Encore une idée reçue à corriger. Jusqu’ici on pensait l’huile et l’eau non miscibles. Même en agitant, les gouttes qui se forment ne persistent pas longtemps. Elles se rapprochent, ou coalescent, pour reformer très vite deux phases liquides. Sauf à ajouter un émulsifiant ou tensioactif comme du liquide vaisselle, ou, en cuisine, de la lécithine par exemple (qui, dans une mayonnaise, est apportée par le jaune d’œuf, permettant d’émulsionner l’huile et l’eau).

Or, dans Science du 12 avril, une équipe franco-américaine est parvenue à fabriquer des émulsions d’eau dans l’huile, sans tensioactif. Leurs gouttes ont même persisté des semaines. « Cet effet m’intriguait depuis longtemps.
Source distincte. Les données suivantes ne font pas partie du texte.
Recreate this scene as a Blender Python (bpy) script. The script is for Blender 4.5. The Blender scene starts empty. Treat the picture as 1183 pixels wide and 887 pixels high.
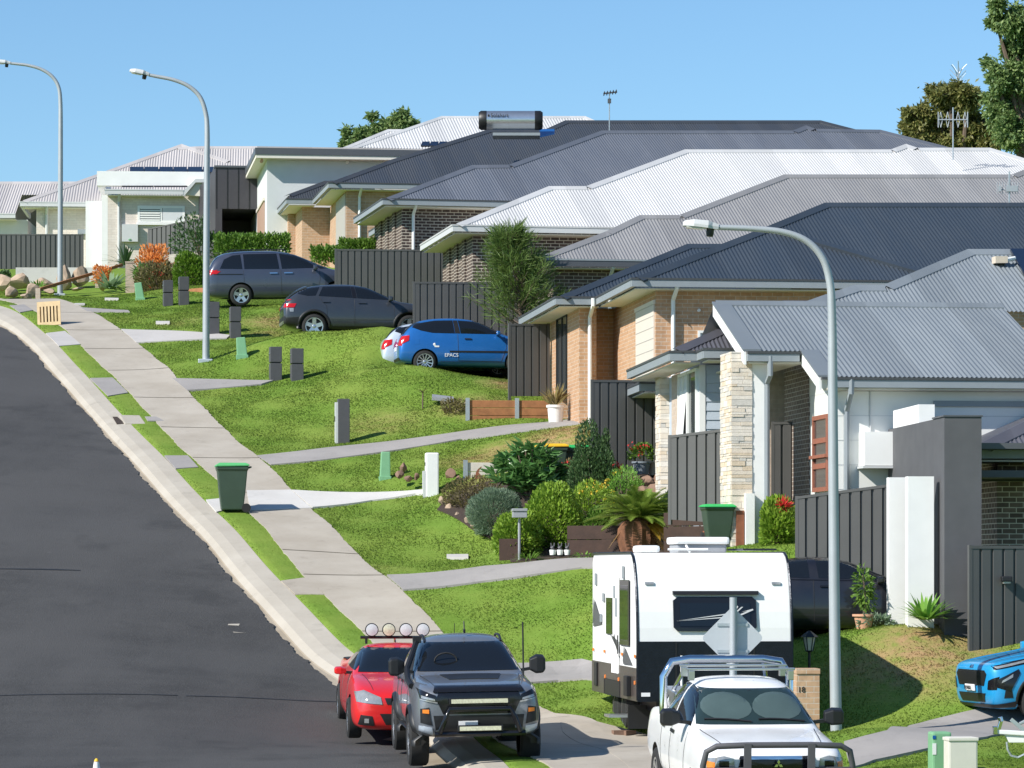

Il nous a fallu plus de trois ans pour comprendre ce qu’il se passait », confie Jérôme Bibette, professeur à l’ESPCI Paris, qui s’est associé à l’université Harvard et à la start-up Calyxia (qu’il a cofondée) pour cette étude.
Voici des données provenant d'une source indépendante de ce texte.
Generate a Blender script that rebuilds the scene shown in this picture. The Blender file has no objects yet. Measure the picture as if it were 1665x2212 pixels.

« D’autres personnes ont sûrement vu ce genre d’émulsions contre-nature avant, mais on les attribuait à des impuretés, sans aller plus loin. Là, les ingrédients utilisés sont purs, et seule leur hypothèse sans tensioactif s’impose », constate Philippe Poulin, chercheur CNRS au centre de recherche Paul-Pascal à Bordeaux.

La recette est donc simple. De l’eau, en fait du glycérol (plus visqueux et donnant des gouttes de tailles presque identiques d’environ 2 micromètres de diamètre), est ajoutée à de l’huile (à base de silicone, de polyesters ou d’acryliques). On fouette… et ça tient. Les gouttes se collent entre elles sans coalescer. Jusqu’à 90 % d’eau peuvent être ainsi émulsionnés. « Avec de l’huile de lin, dans votre cuisine, normalement ça marche aussi », conseille Jérôme Bibette.
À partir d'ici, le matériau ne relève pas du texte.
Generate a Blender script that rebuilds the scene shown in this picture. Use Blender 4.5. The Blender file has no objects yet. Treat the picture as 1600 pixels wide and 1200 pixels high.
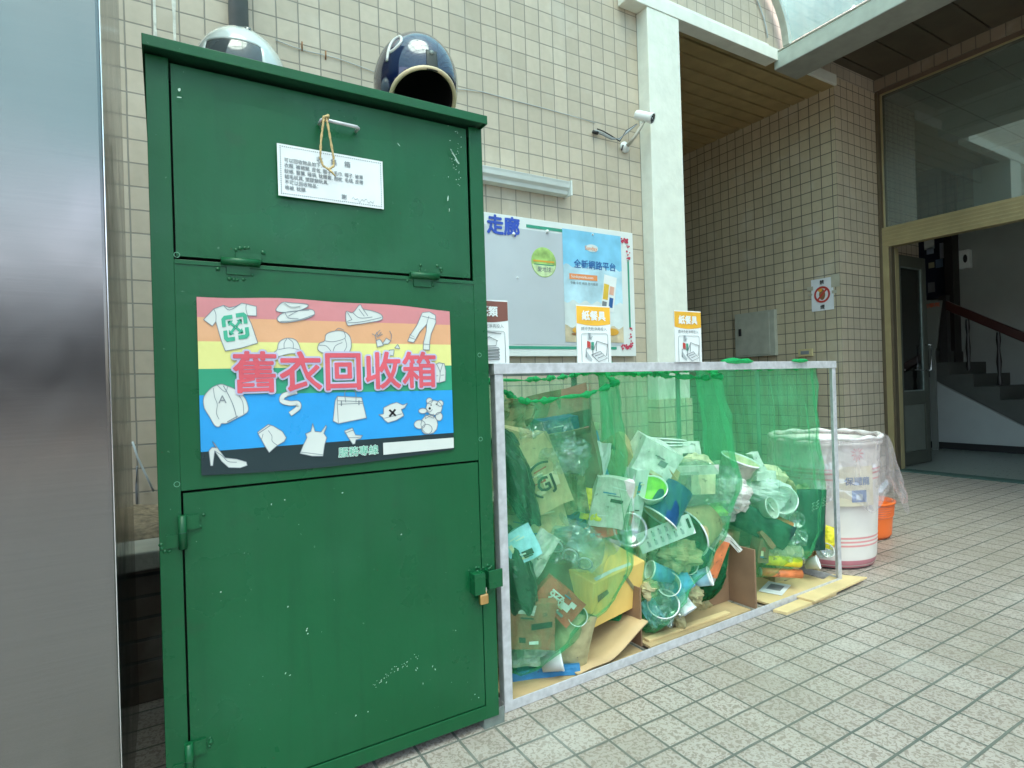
import bpy, bmesh, math, random
from mathutils import Vector, Matrix, Euler, noise
random.seed(7)
R = math.radians
S = bpy.context.scene
C = S.collection

# ------------------------------------------------------------------ camera
F_PX, YAW, PITCH, ROLL = 907.633, 0.5414922, 0.0014742, -0.0305586
CAM = Vector((0.0, -3.1733, 1.0))
_f = Vector((math.sin(YAW)*math.cos(PITCH), math.cos(YAW)*math.cos(PITCH), math.sin(PITCH)))
_r = Vector((math.cos(YAW), -math.sin(YAW), 0))
_u = _r.cross(_f)
cr, sr = math.cos(ROLL), math.sin(ROLL)
RT = _r*cr + _u*sr
UP = -_r*sr + _u*cr
FW = _f
cd = bpy.data.cameras.new('camera')
cd.sensor_width = 36; cd.lens = F_PX/1600*36; cd.clip_start = .05; cd.clip_end = 500
co = bpy.data.objects.new('camera', cd); C.objects.link(co)
M = Matrix((( RT.x, UP.x, -FW.x, CAM.x), (RT.y, UP.y, -FW.y, CAM.y), (RT.z, UP.z, -FW.z, CAM.z), (0,0,0,1)))
co.matrix_world = M
S.camera = co

def ray(px, py): return RT*((px-800)/F_PX) + UP*((600-py)/F_PX) + FW
def atY(px, py, Y):
    d = ray(px, py); return CAM + d*((Y-CAM.y)/d.y)
def atX(px, py, X):
    d = ray(px, py); return CAM + d*((X-CAM.x)/d.x)
def atZ(px, py, Z):
    d = ray(px, py); return CAM + d*((Z-CAM.z)/d.z)

# ------------------------------------------------------------------ world, sun, exposure
w = bpy.data.worlds.new('World'); S.world = w; w.use_nodes = True
nt = w.node_tree; nt.nodes.clear()
sky = nt.nodes.new('ShaderNodeTexSky'); sky.sky_type = 'NISHITA'; sky.sun_disc = False
SUN_EL, SUN_ROT = R(66), R(200)
sky.sun_elevation = SUN_EL; sky.sun_rotation = SUN_ROT; sky.dust_density = 4; sky.air_density = 1.0; sky.ozone_density = .6
bg = nt.nodes.new('ShaderNodeBackground'); bg.inputs[1].default_value = .14
wo = nt.nodes.new('ShaderNodeOutputWorld')
nt.links.new(sky.outputs[0], bg.inputs[0]); nt.links.new(bg.outputs[0], wo.inputs[0])
sd = bpy.data.lights.new('sun', 'SUN'); sd.energy = 1.5; sd.angle = R(40); sd.color = (1, .96, .88)
so = bpy.data.objects.new('sun', sd); C.objects.link(so)
# direction to the sun: azimuth measured like the sky texture
sdir = Vector((math.sin(SUN_ROT)*math.cos(SUN_EL), math.cos(SUN_ROT)*math.cos(SUN_EL), math.sin(SUN_EL)))
so.rotation_euler = sdir.to_track_quat('Z', 'Y').to_euler()
so.location = (0, -3, 9)
S.view_settings.view_transform = 'Standard'; S.view_settings.look = 'None'
S.view_settings.exposure = 2.05; S.view_settings.gamma = 1
S.cycles.max_bounces = 10; S.cycles.diffuse_bounces = 5; S.cycles.transparent_max_bounces = 40
S.cycles.transmission_bounces = 8; S.cycles.caustics_reflective = False; S.cycles.caustics_refractive = False
S.cycles.use_denoising = True; S.cycles.sample_clamp_indirect = 6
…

Transformer les gouttes en capsules

Le plus joli est l’explication du phénomène. En fait, l’huile change de comportement en se glissant à l’interface entre deux gouttes. Elle se tord pour présenter ses parties les moins hydrophobes à la goutte d’eau, et les autres, les plus hydrophobes, à une molécule d’huile voisine qui a fait de même sur l’autre goutte. Les deux se lient, et ces molécules se transforment en fait en gel collant à cet endroit, comme l’ont montré des analyses par résonance magnétique nucléaire. Cela explique que toutes les huiles ne fonctionnent pas. Leurs molécules ne doivent pas être trop courtes, et leur chaîne ne doit pas contenir que du carbone, comme les huiles d’hydrocarbures.

« Un tel phénomène est du jamais-vu. L’ère des tensioactifs est terminée ! », s’enthousiasme Jérôme Bibette, dont la tête regorge d’applications. Les émulsions sont omniprésentes dans l’agroalimentaire et les cosmétiques, mais il vise d’autres domaines. Il imagine extraire ces assemblées de gouttes d’eau collées entre elles pour faire de nouveaux matériaux composites. Des emballages qui se dégraderaient plus vite grâce à leur forte teneur en eau, par exemple. Ou encore, percer les gouttes créerait des membranes filtrantes avec des pores de très petite taille et peu coûteuses à fabriquer. Surtout, par une manipulation a priori simple, ces gouttes peuvent se transformer en capsules, c’est-à-dire une enveloppe d’huile enfermant de l’eau qui peut contenir n’importe quel principe actif comme des herbicides, fongicides et autres insecticides. Une telle formulation réduirait les doses à épandre et ne recourt pas aux actuels plastiques pour former les coques. Calyxia, qui a cinquante-six brevets accordés dans le monde sur cette technologie et boucle une importante levée de fonds, est en discussion avec l’industrie des phytosanitaires pour produire de telles capsules.